Your task is to retype, word for word, the lines from the start of the data through the line holding "mb.obj('door_panel', door, smooth=False)". Do not include the pictures.

DATA EXTRACT |
○ ○ ○ ○ ○

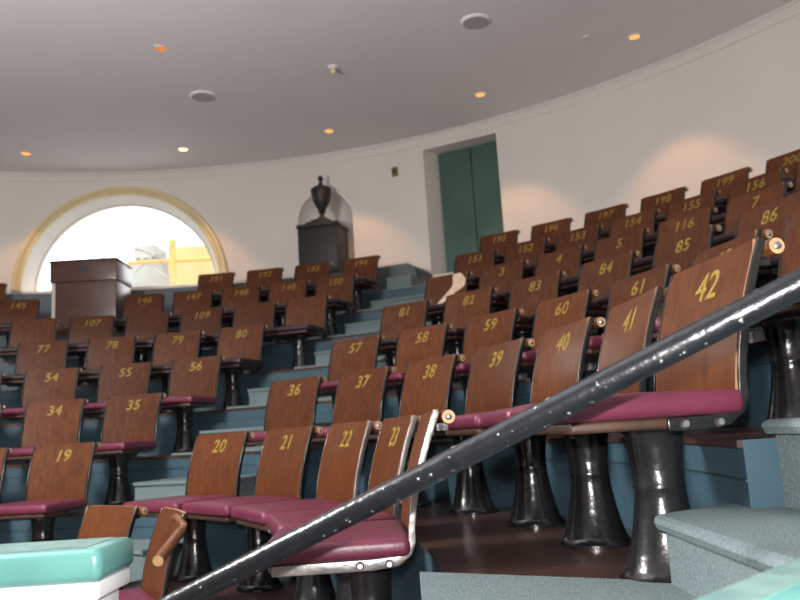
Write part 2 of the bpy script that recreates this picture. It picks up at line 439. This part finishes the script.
# green double door
mb = MB(); TM = (TDI + TD1) / 2
def dslab(t0, t1, z0, z1, r0_, r1_, m): mb.sector(r0_, r1_, t0, t1, z0, z1, m, m, n=3)
dslab(TDI, TD1, ZD0, ZD1, RD - .01, RD + .05, green)
door = struct(mb, 'door_1', 'tall green double door recessed in the curved wall', 'door', smooth=False)
for a, b_ in ((TDI + .0015, TM - .0008), (TM + .0008, TD1 - .0015)):
    mb = MB(); dslab(a, b_, ZD0 + .01, ZD1 - .012, RD - .045, RD - .01, green)
    for zz in (ZD0 + .12, ZD0 + .82):
        dslab(a + .010, b_ - .010, zz, zz + .6, RD - .05, RD - .045, green)
    mb.obj('door_panel', door, smooth=False)

# thermostat plate
p = pol(RW, .362, 3.15)
t = thing('wall_plate', 'small dark brass plate on the wall left of the green door', 'wall plate', p, -.362)
MB().box((-.04, -.015, -.06), (.04, 0, .06), brass).obj('plate', t, bevel=.005)
MB().box((-.012, -.03, -.02), (.012, -.015, .02), bronze).obj('switch', t, bevel=.003)

# ------------------------------------------------------------------ outside the window
mb = MB(); mb.prism([(-20, 8.6), (20, 8.6), (20, 40), (-20, 40)], -1.5, -1.3, ground_m)
struct(mb, 'ground_outside', 'pale ground outside beyond the window', 'ground', smooth=False)
DEP = 19.0
def rect(mb, x0, y0, x1, y1, d, th, m):
    a = aty(x0, y1, d); b_ = aty(x1, y0, d)
    mb.box((min(a.x, b_.x), a.y, a.z), (max(a.x, b_.x), a.y + th, b_.z), m); return mb
bd = thing('building', 'ochre and grey building seen through the half round window', 'building', (aty(190, 290, DEP).x, DEP + CY, PIT))
def bpart(name, rects, m):
    mb = MB()
    for (x0, y0, x1, y1, d, th) in rects: rect(mb, x0, y0, x1, y1, d, th, m)
    for i, v in enumerate(mb.v): mb.v[i] = tuple(Vector(v) - bd.location)
    return mb.obj(name, bd, smooth=False)
bpart('ochre_wall', [(170, 243, 240, 300, DEP + .1, 2)], ochre)
bpart('grey_wall', [(128, 258, 171, 300, DEP + .3, 2)], stone)
bpart('grey_block', [(134, 244, 155, 259, DEP + .3, 1)], stone)
sc = thing('scaffold', 'orange scaffold poles against the building outside the window', 'scaffold', (aty(173, 290, DEP - 1).x, DEP - 1 + CY, PIT))
mb = MB()
def pole(x0, y0, x1, y1, r=.07, d=DEP - 1): mb.tube([aty(x0, y0, d) - sc.location, aty(x1, y1, d) - sc.location], r, orange if r > .03 else stone, 8)
pole(128, 263, 225, 258, .05); mb.obj('rail', sc)
mb = MB(); pole(172, 240, 174, 330, .09); mb.obj('upright', sc)
mb = MB(); pole(135, 272, 160, 250, .025); pole(140, 258, 168, 278, .025); mb.obj('brace', sc)

# ------------------------------------------------------------------ ceiling fittings
def downlight(th, rad, label, glow, watts, seen=True):
    t = thing('recessed_light', label, 'ceiling light', pol(rad, th, ZC), -th, 'recessed ceiling lights')
    mb = MB(); n = 28; vs = []
    for i in range(n):
        a = 2 * PI * i / n
        for r, z in ((.07, 0), (.068, -.007), (.054, -.008), (.05, -.002)): vs.append((r * math.cos(a), r * math.sin(a), z))
    mb.add(vs, [(4 * i + j, 4 * ((i + 1) % n) + j, 4 * ((i + 1) % n) + j + 1, 4 * i + j + 1) for i in range(n) for j in range(3)], white_trim)
    mb.obj('trim_ring', t)
    MB().lathe([(.05, -.002), (.05, -.006), (.03, -.011)], glow, 24).obj('lamp', t)
    if watts:
        ld = bpy.data.lights.new('downlight_beam', 'SPOT'); ld.energy = watts; ld.color = (1, .5, .22)
        ld.spot_size = math.radians(76); ld.spot_blend = .4; ld.shadow_soft_size = .05
        lo = link('downlight_beam', ld, t); lo.location = (0, 0, -.03); lo.rotation_euler = (math.radians(8), 0, 0)
W = 46
names = {-1: ('orange ceiling light above the left side of the arched window', lamp_orange), 0: ('brightest yellow ceiling light above the right of the arched window', lamp_yellow),
         1: ('orange ceiling light above the urn niche', lamp_orange), 2: ('orange ceiling light near the top corner of the green door', lamp_orange),
         3: ('rightmost orange ceiling light, high above the upper right seats', lamp_orange)}
for i, (lb, g) in names.items(): downlight((-.231, .030, .290, .558, .808)[i + 1], 7.0, lb, g, W)
downlight(1.07, 7.0, 'ceiling light beyond the right edge of the photo', lamp_orange, W)
downlight(.156, 4.55, 'dull orange ceiling light nearest the top of the photo', lamp_dull, 0)
def disc(th, rad, r, label, name='ceiling_speaker', cat='speaker', m=grey_plastic, drop=.02):
    t = thing(name, label, cat, pol(rad, th, ZC), -th)
    MB().lathe([(r, 0), (r, -drop * .4), (r * .9, -drop), (r * .85, -drop)], ceil_m, 28).obj('rim', t)
    MB().lathe([(r * .84, -drop * .6), (r * .84, -drop * 1.15), (r * .3, -drop * 1.3)], m, 28).obj('grille', t)
disc(.147, 5.59, .13, 'pale round ceiling speaker left of the middle of the ceiling')
disc(.68, 5.60, .13, 'grey round ceiling speaker near the top middle of the photo')
t = thing('smoke_detector', 'small white detector on the ceiling between the two speakers', 'detector', pol(5.52, .41, ZC))
MB().lathe([(.05, 0), (.05, -.015), (.035, -.03)], white_trim, 20).obj('base', t)
MB().lathe([(.025, -.03), (.025, -.06), (.015, -.075)], casing, 16).obj('sensor', t)
tag(MB().lathe([(.045, 0), (.045, -.012), (.02, -.016)], white_trim, 20, pol(6.64, .764, ZC)).obj('cover_plate'), 'faint small cover plate on the ceiling left of the rightmost light', 'cover plate')

# ------------------------------------------------------------------ urn on pedestal in the niche
TP = .246
p = pol(7.48, TP, 1.87)
RZP = -.246
t = thing('pedestal', 'dark stone pedestal in front of the arched wall niche', 'pedestal', p, RZP)
MB().box((-.27, -.24, 0), (.27, .24, .08), bronze).obj('plinth', t, bevel=.01)
MB().box((-.245, -.215, .08), (.245, .215, .60), bronze).obj('shaft', t, bevel=.006)
MB().box((-.258, -.228, .60), (.258, .228, .645), bronze).obj('cap', t, bevel=.01)
t = thing('urn', 'dark lidded urn with pointed finial standing on the niche pedestal', 'urn', p + Vector((0, 0, .645)), RZP)
MB().box((-.16, -.16, 0), (.16, .16, .04), bronze).box((-.11, -.11, .04), (.11, .11, .075), bronze).obj('base', t, bevel=.005)
MB().lathe([(.09, .075), (.085, .095), (.045, .11), (.028, .14), (.024, .17), (.05, .18), (.03, .19), (.05, .22), (.085, .28), (.112, .35), (.122, .41), (.12, .44), (.128, .45), (.128, .465)], bronze, 32).obj('body', t)
MB().lathe([(.126, .465), (.12, .48), (.085, .505), (.05, .52), (.03, .53), (.026, .555), (.014, .57), (.03, .59), (.036, .61), (.026, .635), (.008, .655)], bronze, 28).obj('lid', t)

# ------------------------------------------------------------------ lectern among the upper seats
lp = pol(6.45, -.1035, ZF['G'])
t = thing('lectern', 'dark wooden lectern box standing before the arched window', 'lectern', lp, .02)
LH = 2.035 - ZF['G']
MB().box((-.345, -.24, 0), (.345, .25, LH - .24), lectern_w).obj('cabinet', t, bevel=.006)
MB().box((-.355, -.25, LH - .24), (.355, .26, LH - .02), lectern_w).obj('top_box', t, bevel=.006)
MB().box((-.365, -.26, LH - .02), (.365, .27, LH), lectern_w).obj('top_board', t, bevel=.006)
MB().box((-.335, -.246, .02), (-.30, -.236, LH - .245), alu).obj('edge_strip', t)
MB().lathe([(.055, 0), (.055, .006)], seam, 24, sx=1, sy=.45).obj('emblem', t)
e = [c for c in t.children if c.name.startswith('emblem')][0]; e.location = (.0, -.25, LH - .11); e.rotation_euler = (PI / 2, 0, 0)

# ------------------------------------------------------------------ seats
BW = .40
def back_y(s): return .062 + .088 * s ** 1.6            # reclining, slightly bowed profile; s from bottom to top
ZB0, ZB1 = .385, .725
def back_mesh():
    mb = MB(); nx, nz = 10, 12; th = .014
    def P(i, j, b):
        u = -1 + 2 * i / nx; s = j / nz
        hw = BW / 2 * (.965 + .035 * s)
        z = ZB0 + (ZB1 - ZB0) * s
        if s > .9: hw -= .012 * ((s - .9) / .1) ** 3 * (1 if abs(u) > .99 else 0)
        return Vector((u * hw, back_y(s) + .012 * (u * u) * 0 - .010 * (1 - u * u) * -1 + (th if b else 0), z))
    f = [P(i, j, 0) for j in range(nz + 1) for i in range(nx + 1)]; g = [P(i, j, 1) for j in range(nz + 1) for i in range(nx + 1)]
    w = nx + 1; o = len(f)
    mb.add(f + g, [(j * w + i, j * w + i + 1, (j + 1) * w + i + 1, (j + 1) * w + i) for j in range(nz) for i in range(nx)]
           + [(o + j * w + i, o + (j + 1) * w + i, o + (j + 1) * w + i + 1, o + j * w + i + 1) for j in range(nz) for i in range(nx)], wood)
    ed = [(nz * w + i, nz * w + i + 1, o + nz * w + i + 1, o + nz * w + i) for i in range(nx)] + [(i, o + i, o + i + 1, i + 1) for i in range(nx)]
    ed += [(j * w, (j + 1) * w, o + (j + 1) * w, o + j * w) for j in range(nz)] + [(j * w + nx, o + j * w + nx, o + (j + 1) * w + nx, (j + 1) * w + nx) for j in range(nz)]
    mb.add(f + g, ed, wood_edge)
    return mb.mesh('backrest', angle=50)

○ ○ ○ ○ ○

FINAL RESULT |
Write part 2 of the bpy script that recreates this picture. It picks up at line 439. This part finishes the script.
# green double door
mb = MB(); TM = (TDI + TD1) / 2
def dslab(t0, t1, z0, z1, r0_, r1_, m): mb.sector(r0_, r1_, t0, t1, z0, z1, m, m, n=3)
dslab(TDI, TD1, ZD0, ZD1, RD - .01, RD + .05, green)
door = struct(mb, 'door_1', 'tall green double door recessed in the curved wall', 'door', smooth=False)
for a, b_ in ((TDI + .0015, TM - .0008), (TM + .0008, TD1 - .0015)):
    mb = MB(); dslab(a, b_, ZD0 + .01, ZD1 - .012, RD - .045, RD - .01, green)
    for zz in (ZD0 + .12, ZD0 + .82):
        dslab(a + .010, b_ - .010, zz, zz + .6, RD - .05, RD - .045, green)
    mb.obj('door_panel', door, smooth=False)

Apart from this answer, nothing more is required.